▸ Given instruction
Scan the data below for the string "that". Show every line where it turns up.

— Start —

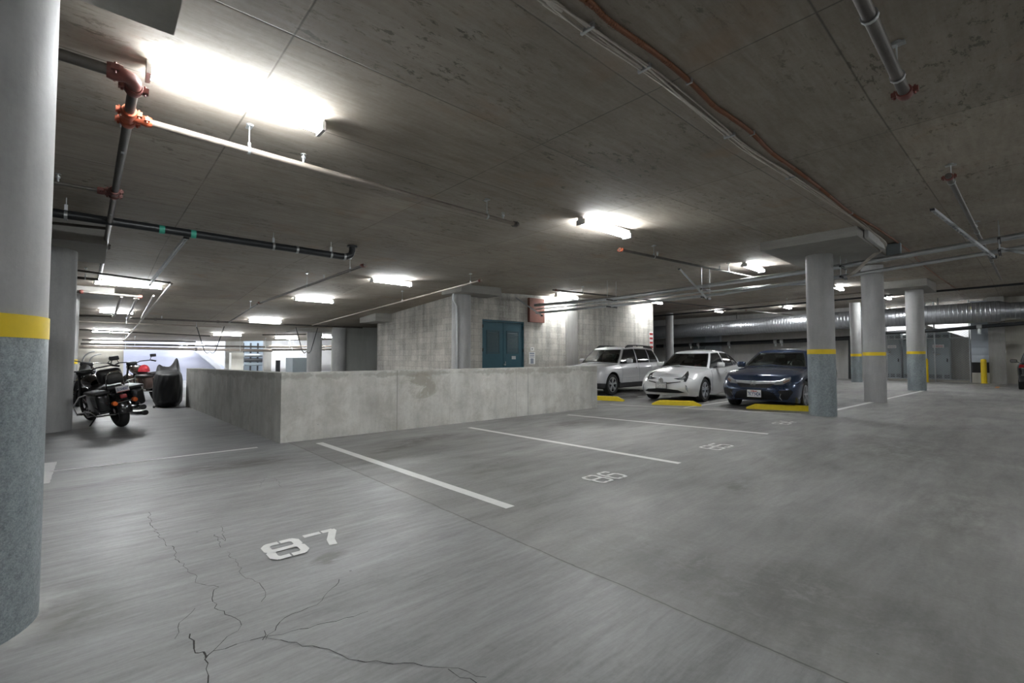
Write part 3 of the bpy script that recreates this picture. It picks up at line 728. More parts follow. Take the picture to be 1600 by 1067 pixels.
# 1 feed elbow and main
pipe((-7.9, 4.21, Z), (.10, 4.21, Z), .038, 'thick dark pipe running from the left column to the red elbow', 'pipe')
e = thing('pipe_elbow', 'brownish red grooved elbow at the upper left of the photo', 'pipe fitting', (XM, 4.25, Z))
MB().tube([(.05, 4.21, Z), (.10, 4.212, Z), (.145, 4.235, Z), (.165, 4.28, Z), (XM, 4.36, Z)], .046, 16).build('elbow', M['coupling_dark'], e)
coupling_mesh((.06, 4.21, Z), 'x', .04).build('coupling', M['coupling_dark'], e); coupling_mesh((XM, 4.38, Z), 'y', .04).build('coupling', M['coupling_dark'], e)
pipe((XM, 4.38, Z), (.05, 15.7, Z), .034, 'long main pipe running away from the red elbow along the left ceiling', 'pipe', hang=(.12, .35, .6, .85), name='main_pipe')
for y, lab, mt in ((4.93, 'orange grooved tee under the large left strip light', 'coupling'), (7.35, 'red grooved tee halfway along the left main pipe', 'coupling_dark'), (10.95, 'dark grooved tee far along the left main pipe', 'pipe'), (15.7, 'grey end elbow of the left main pipe', 'pipe')):
    t = thing('pipe_tee', lab, 'pipe fitting', (XM - (y - 4.4) * .0124, y, Z)); x = t.location.x
    MB().tube([(x, y - .12, Z), (x, y + .12, Z)], .044, 14).tube([(x, y, Z), (x + (.14 if y == 4.93 else -.14), y, Z)], .036, 12).build('tee', M[mt], t)
    for s in (-.1, .1): coupling_mesh((x, y + s, Z), 'y', .038).build('coupling', M[mt], t)
    coupling_mesh((x + (.12 if y == 4.93 else -.12), y, Z), 'x', .03).build('coupling', M[mt], t)
pipe((XM + .12, 4.93, Z), (4.68, 5.06, Z), .030, 'long bare branch pipe under the large left strip light', 'pipe_light', hang=(.175, .86), heads=(.29, .93), coup=(.985,), cm='pipe')
pipe((-7.9, 7.35, Z), (.0, 7.35, Z), .019, 'thin dark branch pipe left of the red tee', 'pipe', heads=(.955,), hang=(.3, .91))
# dark drain pipe with green markers
DY = 8.95
t = thing('drain_pipe', 'thick black drain pipe with two green bands crossing the left ceiling', 'pipe', (-1.5, DY, Z))
px = lambda x, y: at_y(x, y, DY)
e1 = px(541, 402)
MB().tube([(-7.9, DY, Z + .02), (0, DY, Z + .01), (e1.x - .1, DY, Z), (e1.x, DY, Z + .01), (e1.x + .1, DY + .02, Z + .06), (e1.x + .13, DY + .03, Z + .15), (e1.x + .13, DY + .03, 3.5)], .062, 16).build('pipe', M['black_pipe'], t)
MB().lathe([(.10, 3.47), (.10, 3.5)], (e1.x + .13, DY + .03, 0), n=16).build('flange', M['black_pipe'], t)
for X in (px(253, 358).x, px(302, 366).x): MB().lathe([(.064, -.035), (.066, -.035), (.066, .035), (.064, .035)], (X, DY, Z + .003), axis='x', n=18, close=True).build('green_band', M['green'], t)
for q in ((103, 333), (427, 385), (517, 396)):
    X = px(*q).x; m = MB(); m.tube([(X, DY, Z + .06), (X, DY, 3.5)], .006, 6).cbox((X, DY, Z + .11), (.035, .035, .08)); m.lathe([(.065, -.018), (.070, -.018), (.070, .018), (.065, .018)], (X, DY, Z), axis='x', n=16, close=True)
    m.build('hanger', M['steel'], t)
for q in ((464, 390), (538, 400)):
    X = px(*q).x; MB().lathe([(.064, -.02), (.069, -.02), (.069, .02), (.064, .02)], (X, DY, Z), axis='x', n=16, close=True).build('band_clamp', M['steel'], t)
def cp(x, y, dz): return at_c(x, y, dz)
def pp2(a, b, dz, r, label, mat='pipe', **k):
    return pipe(cp(*a, dz), cp(*b, dz if not isinstance(dz, tuple) else dz[1]), r, label, mat, **k)
pp2((70, 347), (166, 357), .25, .022, 'short dark branch pipe just below the black drain pipe', 'pipe')
pp2((70, 374), (168, 384), .25, .030, 'dark branch pipe meeting the far tee beside the dark column', 'pipe')
pp2((114, 433), (152, 437), .25, .028, 'short pipe stub meeting the end elbow near the dark column', 'pipe', hang=(.5,))
pp2((110, 421), (266, 442), .22, .022, 'dark pipe passing above the strip light over the motorcycles', 'pipe', coup=(.99,), cm='pipe')
pp2((118, 455), (222, 464), .27, .036, 'red-capped thick pipe just below the light over the motorcycles', 'pipe', coup=(.08, .97), cm='coupling_dark')
pp2((268, 443), (224, 497), .27, .026, 'bright pipe slanting away from the dark pipe end over the motorcycles', 'pipe_light')
pp2((224, 497), (193, 534), .27, .024, 'thin bright pipe continuing toward the far left lamps', 'pipe_light')
pp2((240, 462), (221, 497), .27, .026, 'second bright slanting pipe beside the longer one', 'pipe_light')
pp2((190, 463), (179, 493), .27, .034, 'leftmost short pipe below the light over the motorcycles', 'pipe_light')
pp2((214, 465), (200, 495), .27, .030, 'middle short pipe below the light over the motorcycles', 'pipe_light', coup=(.05,), cm='pipe')
pp2((118, 493), (176, 494), .27, .036, 'far dark pipe stub by the third left column', 'pipe', coup=(.95,), cm='pipe')
pp2((203, 497), (566, 512), .27, .036, 'long dark pipe crossing behind the motorcycle lights to the block wall', 'pipe', coup=(.08, .3), cm='pipe', heads=(.1,))
pp2((122, 502), (346, 511), .22, .024, 'thin pale pipe across the far left ceiling', 'pipe_light', hang=(.3, .8))
pp2((124, 515), (328, 525), .22, .03, 'thin dark pipe between the far left lamps', 'pipe')
pp2((410, 523), (478, 522.5), .22, .03, 'thin dark pipe in front of the distant column cap', 'pipe', hang=(.3, .8))
pp2((128, 531), (306, 534), .24, .04, 'dark pipe just above the lowest far left lamp', 'pipe')
for i, (a, b, r, mt, lab) in enumerate((((126, 537), (470, 543), .05, 'pipe', 'far dark pipe above the bright ramp opening'), ((124, 542), (425, 548), .07, 'pipe_light', 'thick pale pipe along the top of the far ramp opening'),
                                      ((420, 541), (565, 541), .05, 'pipe_light', 'pale far pipe above the distant white wall'), ((425, 546), (565, 545), .07, 'pipe', 'dark far pipe above the distant white wall'))):
    A = at_y(*a, 29.2 - i * .2); B = at_y(*b, 29.2 - i * .2); pipe(A, B, r, lab, mt, coup=(.55,), cm='pipe', hang=(.2, .8))
pp2((570, 414), (404, 474), .25, .030, 'pipe branch running away just left of the middle strip light', 'pipe', hang=(.1, .45), coup=(.01, .98), cm='coupling_dark', heads=(.3,))
pp2((402, 475), (357, 504), .25, .026, 'farther continuation of that branch pipe toward the back', 'pipe', hang=(.2,))
pp2((752, 438), (488, 508), .25, .028, 'bright branch pipe passing in front of the block side wall', 'pipe_light', hang=(.04, .35), coup=(.005,), cm='coupling_dark')
pp2((968, 390), (1182, 434), .25, .028, 'branch pipe with orange cap right of the middle strip light', 'pipe', hang=(.18, .72), heads=(.2, .64), coup=(.005,))
pp2((864, 453), (1262, 495), .22, .030, 'long dark branch pipe running behind the conduits to the right', 'pipe', hang=(.06,), coup=(.005, .6), cm='coupling_dark')
pp2((1022, 494), (1600, 443), (.3, .3)[0], .045, 'long dark pipe crossing the far ceiling above the duct', 'black_pipe', hang=(.2, .5, .8))
pp2((1022, 489), (1440, 448), .16, .025, 'thin grey pipe above the long dark far pipe', 'pipe_light')
pipe((1.4, .565, 3.25), (4.50, .565, 3.25), .036, 'thick pipe with red end cap at the upper right', 'pipe', hang=(.62, .9), coup=(.995,), cm='coupling_dark')
a = cp(1478, 275, .22); b = cp(1582, 450, .22)
pipe((a.x, .56, a.z), (24, .56, ceil_z(24, .5) - .2), .030, 'thin pipe with red cap receding at the right', 'pipe', hang=(.02, .28, .6), coup=(.005,), cm='coupling_dark', heads=(.27,))
# ---------------- big conduits
def conduit(pix, X, r, label):
    P = [at_x(x, y, X) for x, y in pix]
    if pix[-1][0] > 1600: P.append(Vector((X, -6.9, P[-1].z + .02)))
    t = thing('conduit', label, 'conduit', tuple(P[0]))
    MB().tube(P, r, 16).build('pipe', M['steel'], t)
    for q in P[1:-1]: MB().tube([(q.x, q.y - .05, q.z), (q.x, q.y + .05, q.z)], r + .006, 16).build('coupling', M['steel'], t)
    return t
conduit([(836, 477), (955, 467), (1128, 443), (1260, 424), (1310, 417), (1600, 367), (1760, 340)], 12.65, .055, 'thick upper steel conduit running from block wall to the right edge')
conduit([(838, 489), (955, 478), (1128, 459), (1260, 439), (1310, 433), (1600, 386), (1760, 360)], 12.55, .040, 'thinner lower steel conduit running from block wall to the right edge')
t = conduit([(838, 483), (955, 472), (1100, 456), (1200, 446), (1260, 444)], 12.72, .02, 'slim steel conduit between the two thick ones')
def strut(p, q, label, w=.045):
    t = thing('channel_brace', label, 'brace', tuple(p)); p = Vector(p); q = Vector(q); d = q - p; L = d.length; d.normalize()
    s = d.cross(Vector((0, 0, 1))).normalized(); u = s.cross(d)
    m = MB()
    for sd in (-1, 1): m.beam(p + s*sd*w/2, q + s*sd*w/2, .004, w, up=tuple(u))
    n = max(3, int(L / .1)); 
    for i in range(n): 
        a = p + d * (L * (i + .0) / n); b = p + d * (L * (i + .42) / n); m.beam(a - u*w*.5, b - u*w*.5, w, .004, up=tuple(u))
    for sd in (-1, 1): m.beam(p - u*w*.5 + s*sd*w*.42, q - u*w*.5 + s*sd*w*.42, w*.2, .004, up=tuple(u))
    m.build('channel', M['steel'], t); MB().cbox(p + Vector((0, 0, -.01)), (.08, .06, .03)).build('bracket', M['dark'], t); MB().cbox(q, (.06, .08, .05)).build('bracket', M['dark'], t)
strut(cp(1457, 327, .02), at_x(1553, 402, 12.5), 'slotted steel brace slanting down to the conduits at the right')
strut(cp(291, 371, .20), cp(233, 445, .22), 'bright channel slanting away from the green-banded drain pipe', w=.05)
strut(cp(1062, 420, .02), at_x(1105, 467, 12.5), 'slotted steel brace slanting down above the white hatchback')
strut(at_c(800, 461, .02), at_x(847, 493, 12.4), 'slotted brace slanting down beside the red panel')
def trapeze(x, y, X, label, px2):
    a = at_x(x, y, X); t = thing('conduit_hanger', label, 'hanger', (X, a.y, a.z))
    MB().cbox((X, a.y, a.z - .06), (.55, .04, .04)).cbox((X, a.y, a.z + .17), (.55, .04, .04)).build('crossbar', M['dark'], t)
    for s in (-.24, .24): MB().tube([(X + s, a.y, a.z - .1), (X + s, a.y, ceil_z(X, a.y))], .007, 6).build('rod', M['steel'], t)
for x, y, lab in ((1103, 462, 'threaded-rod hanger under the conduits above the white hatchback'), (1318, 430, 'threaded-rod hanger of the conduits beside the nearest right column'), (956, 477, 'threaded-rod hanger of the conduits left of the white wagon'), (1562, 390, 'threaded-rod hanger of the conduits at the right frame edge')):
    trapeze(x, y, 12.6, lab, 0)
strut(at_x(1562, 388, 12.6), at_x(1640, 402, 12.0), 'bright slotted bracket at the right frame edge')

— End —

▸ Output of the exercise
Write part 3 of the bpy script that recreates this picture. It picks up at line 728. More parts follow. Take the picture to be 1600 by 1067 pixels.
pp2((402, 475), (357, 504), .25, .026, 'farther continuation of that branch pipe toward the back', 'pipe', hang=(.2,))